SET TASK:
Copy out all the lines exactly. Omit pictures.

GIVEN DATA:
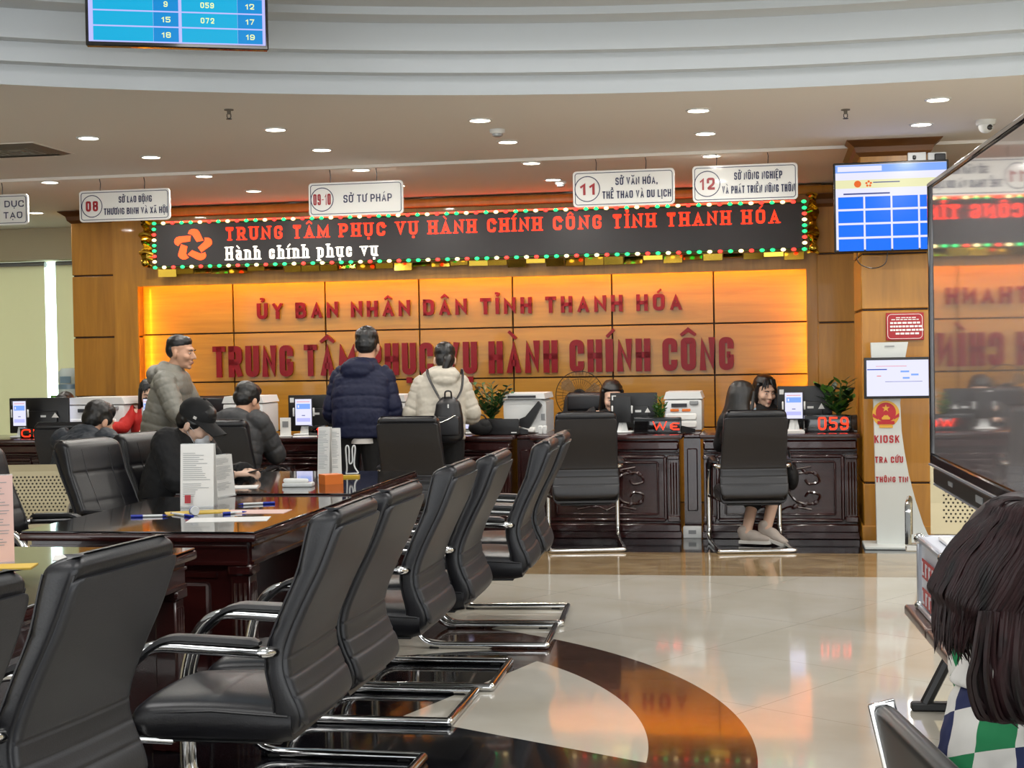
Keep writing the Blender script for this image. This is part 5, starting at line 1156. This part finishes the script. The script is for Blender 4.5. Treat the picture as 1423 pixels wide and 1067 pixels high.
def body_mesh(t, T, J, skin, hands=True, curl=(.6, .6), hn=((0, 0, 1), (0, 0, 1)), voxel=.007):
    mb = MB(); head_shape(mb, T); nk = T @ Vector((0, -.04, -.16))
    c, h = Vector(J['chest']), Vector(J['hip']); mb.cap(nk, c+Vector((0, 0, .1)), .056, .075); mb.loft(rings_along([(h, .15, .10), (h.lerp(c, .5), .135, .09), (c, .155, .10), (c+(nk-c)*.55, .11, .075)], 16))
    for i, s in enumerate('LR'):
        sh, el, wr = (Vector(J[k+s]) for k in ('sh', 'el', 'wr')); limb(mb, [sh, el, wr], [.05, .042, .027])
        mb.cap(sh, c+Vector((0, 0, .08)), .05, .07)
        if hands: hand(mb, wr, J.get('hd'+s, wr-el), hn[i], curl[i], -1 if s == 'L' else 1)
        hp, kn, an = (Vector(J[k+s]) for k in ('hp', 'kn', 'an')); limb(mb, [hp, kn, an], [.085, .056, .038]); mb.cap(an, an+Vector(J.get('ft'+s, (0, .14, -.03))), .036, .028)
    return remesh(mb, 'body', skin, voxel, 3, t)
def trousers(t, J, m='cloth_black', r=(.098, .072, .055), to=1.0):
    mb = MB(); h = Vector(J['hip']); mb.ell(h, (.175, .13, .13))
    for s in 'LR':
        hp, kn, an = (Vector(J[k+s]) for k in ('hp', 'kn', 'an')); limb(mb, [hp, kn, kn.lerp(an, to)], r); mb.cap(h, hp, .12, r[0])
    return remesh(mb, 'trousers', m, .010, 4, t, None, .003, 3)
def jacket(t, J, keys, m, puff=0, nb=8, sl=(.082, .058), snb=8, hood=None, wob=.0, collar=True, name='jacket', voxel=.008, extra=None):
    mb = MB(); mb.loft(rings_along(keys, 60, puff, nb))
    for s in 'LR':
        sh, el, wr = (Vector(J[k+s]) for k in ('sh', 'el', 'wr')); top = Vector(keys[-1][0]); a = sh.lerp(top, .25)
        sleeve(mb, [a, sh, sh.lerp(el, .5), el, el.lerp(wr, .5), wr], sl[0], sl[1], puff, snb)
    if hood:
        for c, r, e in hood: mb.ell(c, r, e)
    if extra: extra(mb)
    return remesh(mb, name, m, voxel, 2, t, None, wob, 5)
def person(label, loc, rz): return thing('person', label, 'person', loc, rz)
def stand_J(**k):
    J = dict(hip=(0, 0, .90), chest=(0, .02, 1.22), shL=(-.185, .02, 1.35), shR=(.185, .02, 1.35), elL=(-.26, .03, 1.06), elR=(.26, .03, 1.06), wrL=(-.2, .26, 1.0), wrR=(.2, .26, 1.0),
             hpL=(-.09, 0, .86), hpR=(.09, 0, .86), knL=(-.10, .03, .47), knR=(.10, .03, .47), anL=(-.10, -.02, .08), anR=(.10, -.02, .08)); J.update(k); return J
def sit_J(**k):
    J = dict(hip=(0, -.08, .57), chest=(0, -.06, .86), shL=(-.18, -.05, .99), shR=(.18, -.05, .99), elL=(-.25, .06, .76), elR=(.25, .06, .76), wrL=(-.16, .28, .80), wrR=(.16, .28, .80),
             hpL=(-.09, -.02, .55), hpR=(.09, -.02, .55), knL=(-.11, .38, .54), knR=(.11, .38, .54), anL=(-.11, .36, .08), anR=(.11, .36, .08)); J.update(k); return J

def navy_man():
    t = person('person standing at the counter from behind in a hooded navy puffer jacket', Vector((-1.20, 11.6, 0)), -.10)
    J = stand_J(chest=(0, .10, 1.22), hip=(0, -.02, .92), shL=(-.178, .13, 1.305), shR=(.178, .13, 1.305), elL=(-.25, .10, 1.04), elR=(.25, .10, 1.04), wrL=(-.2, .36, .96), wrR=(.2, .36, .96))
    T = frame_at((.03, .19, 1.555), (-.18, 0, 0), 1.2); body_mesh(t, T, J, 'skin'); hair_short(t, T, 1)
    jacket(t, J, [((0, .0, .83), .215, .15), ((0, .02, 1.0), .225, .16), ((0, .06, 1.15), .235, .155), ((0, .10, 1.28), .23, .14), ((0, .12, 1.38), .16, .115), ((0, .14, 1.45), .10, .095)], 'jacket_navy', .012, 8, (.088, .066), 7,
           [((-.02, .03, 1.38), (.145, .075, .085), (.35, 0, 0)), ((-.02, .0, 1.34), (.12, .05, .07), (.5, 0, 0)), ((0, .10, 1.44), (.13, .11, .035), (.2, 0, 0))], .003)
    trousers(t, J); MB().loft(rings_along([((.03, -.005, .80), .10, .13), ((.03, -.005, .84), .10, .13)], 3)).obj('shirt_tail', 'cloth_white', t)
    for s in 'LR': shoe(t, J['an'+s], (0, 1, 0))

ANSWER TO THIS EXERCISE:
Keep writing the Blender script for this image. This is part 5, starting at line 1156. This part finishes the script. The script is for Blender 4.5. Treat the picture as 1423 pixels wide and 1067 pixels high.
def body_mesh(t, T, J, skin, hands=True, curl=(.6, .6), hn=((0, 0, 1), (0, 0, 1)), voxel=.007):
    mb = MB(); head_shape(mb, T); nk = T @ Vector((0, -.04, -.16))
    c, h = Vector(J['chest']), Vector(J['hip']); mb.cap(nk, c+Vector((0, 0, .1)), .056, .075); mb.loft(rings_along([(h, .15, .10), (h.lerp(c, .5), .135, .09), (c, .155, .10), (c+(nk-c)*.55, .11, .075)], 16))
    for i, s in enumerate('LR'):
        sh, el, wr = (Vector(J[k+s]) for k in ('sh', 'el', 'wr')); limb(mb, [sh, el, wr], [.05, .042, .027])
        mb.cap(sh, c+Vector((0, 0, .08)), .05, .07)
        if hands: hand(mb, wr, J.get('hd'+s, wr-el), hn[i], curl[i], -1 if s == 'L' else 1)
        hp, kn, an = (Vector(J[k+s]) for k in ('hp', 'kn', 'an')); limb(mb, [hp, kn, an], [.085, .056, .038]); mb.cap(an, an+Vector(J.get('ft'+s, (0, .14, -.03))), .036, .028)
    return remesh(mb, 'body', skin, voxel, 3, t)
def trousers(t, J, m='cloth_black', r=(.098, .072, .055), to=1.0):
    mb = MB(); h = Vector(J['hip']); mb.ell(h, (.175, .13, .13))
    for s in 'LR':
        hp, kn, an = (Vector(J[k+s]) for k in ('hp', 'kn', 'an')); limb(mb, [hp, kn, kn.lerp(an, to)], r); mb.cap(h, hp, .12, r[0])
    return remesh(mb, 'trousers', m, .010, 4, t, None, .003, 3)
def jacket(t, J, keys, m, puff=0, nb=8, sl=(.082, .058), snb=8, hood=None, wob=.0, collar=True, name='jacket', voxel=.008, extra=None):
    mb = MB(); mb.loft(rings_along(keys, 60, puff, nb))
    for s in 'LR':
        sh, el, wr = (Vector(J[k+s]) for k in ('sh', 'el', 'wr')); top = Vector(keys[-1][0]); a = sh.lerp(top, .25)
        sleeve(mb, [a, sh, sh.lerp(el, .5), el, el.lerp(wr, .5), wr], sl[0], sl[1], puff, snb)
    if hood:
        for c, r, e in hood: mb.ell(c, r, e)
    if extra: extra(mb)
    return remesh(mb, name, m, voxel, 2, t, None, wob, 5)
def person(label, loc, rz): return thing('person', label, 'person', loc, rz)
def stand_J(**k):
    J = dict(hip=(0, 0, .90), chest=(0, .02, 1.22), shL=(-.185, .02, 1.35), shR=(.185, .02, 1.35), elL=(-.26, .03, 1.06), elR=(.26, .03, 1.06), wrL=(-.2, .26, 1.0), wrR=(.2, .26, 1.0),
             hpL=(-.09, 0, .86), hpR=(.09, 0, .86), knL=(-.10, .03, .47), knR=(.10, .03, .47), anL=(-.10, -.02, .08), anR=(.10, -.02, .08)); J.update(k); return J
def sit_J(**k):
    J = dict(hip=(0, -.08, .57), chest=(0, -.06, .86), shL=(-.18, -.05, .99), shR=(.18, -.05, .99), elL=(-.25, .06, .76), elR=(.25, .06, .76), wrL=(-.16, .28, .80), wrR=(.16, .28, .80),
             hpL=(-.09, -.02, .55), hpR=(.09, -.02, .55), knL=(-.11, .38, .54), knR=(.11, .38, .54), anL=(-.11, .36, .08), anR=(.11, .36, .08)); J.update(k); return J

def navy_man():
    t = person('person standing at the counter from behind in a hooded navy puffer jacket', Vector((-1.20, 11.6, 0)), -.10)
    J = stand_J(chest=(0, .10, 1.22), hip=(0, -.02, .92), shL=(-.178, .13, 1.305), shR=(.178, .13, 1.305), elL=(-.25, .10, 1.04), elR=(.25, .10, 1.04), wrL=(-.2, .36, .96), wrR=(.2, .36, .96))
    T = frame_at((.03, .19, 1.555), (-.18, 0, 0), 1.2); body_mesh(t, T, J, 'skin'); hair_short(t, T, 1)
    jacket(t, J, [((0, .0, .83), .215, .15), ((0, .02, 1.0), .225, .16), ((0, .06, 1.15), .235, .155), ((0, .10, 1.28), .23, .14), ((0, .12, 1.38), .16, .115), ((0, .14, 1.45), .10, .095)], 'jacket_navy', .012, 8, (.088, .066), 7,
           [((-.02, .03, 1.38), (.145, .075, .085), (.35, 0, 0)), ((-.02, .0, 1.34), (.12, .05, .07), (.5, 0, 0)), ((0, .10, 1.44), (.13, .11, .035), (.2, 0, 0))], .003)
    trousers(t, J); MB().loft(rings_along([((.03, -.005, .80), .10, .13), ((.03, -.005, .84), .10, .13)], 3)).obj('shirt_tail', 'cloth_white', t)
    for s in 'LR': shoe(t, J['an'+s], (0, 1, 0))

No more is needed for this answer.